Contre-intuitif ? En effet. Si nous avons tant de mal à nous représenter cette réalité, c'est que le clivage n'est plus aussi marqué qu'au temps de Proust, entre une toute petite élite oisive et des travailleurs plus ou moins misérables. Nous sommes passés à une "société de petits rentiers".
Thomas Piketty s'est fait une spécialité de l'analyse historique des inégalités. Travaillant entre la France et les Etats-Unis, il a fédéré un groupe de recherche international sur le sujet. Son premier ouvrage, Les Hauts Revenus en France au XXe siècle (Grasset, 2001) a été prolongé par de nombreux travaux, dont certains, sur les "1 %" (les plus riches), ont influencé les débats outre-Atlantique. En 2011, juste avant la campagne présidentielle, il a proposé une réforme fiscale clé en main (Pour une révolution fiscale, Seuil). C'est dire que Thomas Piketty ne conçoit pas son travail sans prolongement dans l'espace public. D'ailleurs, il préfère, à celui de "sciences économiques", le terme d'"économie politique" qui a le mérite d'illustrer, dit-il, "la visée politique, normative et morale" de sa discipline.

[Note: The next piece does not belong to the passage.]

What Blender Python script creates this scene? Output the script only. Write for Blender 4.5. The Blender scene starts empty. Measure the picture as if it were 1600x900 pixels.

Cohérent avec lui-même, Piketty propose des solutions visant à corriger ces inégalités. D'autant plus que leur ampleur pourrait s'aggraver si le XXIesiècle s'installait dans une croissance faible. Tout comme la croissance forte du XXe siècle a permis à la société de se renouveler, aux destins de se rejouer – et au capitalisme de ne pas mourir de ses contradictions –, une croissance molle se révèle en effet très favorable aux patrimoines accumulés par le passé. L'idée d'un "impôt mondial sur le capital" n'en devient, à ses yeux, que plus pertinente.

C'est donc sur cette synthèse, argumentée et accessible, et sur les remèdes préconisés, que nous avons demandé à deux économistes, Jean-Marc Daniel et François Chesnais, l'un proche de la tradition libérale, l'autre de l'école marxiste, de se prononcer.
A découvrir que cet impôt mondial serait, dans l'esprit de son concepteur, une "sorte de cadastre financier du monde", on comprend que l'aiguillon de Thomas Piketty est toujours le même : rendre visible l'argent, porter la lumière là où l'opacité profite aux plus nantis. S'il revient à la sphère politique de changer le monde, changer nos représentations du monde en est le préalable – et c'est bien là l'utilité, sinon la mission, des sciences sociales.
 Le Capital au XXIe siècle, de Thomas Piketty, Seuil, "Les livres du Nouveau Monde", 624 p., 25 €. (en librairie le 5 septembre).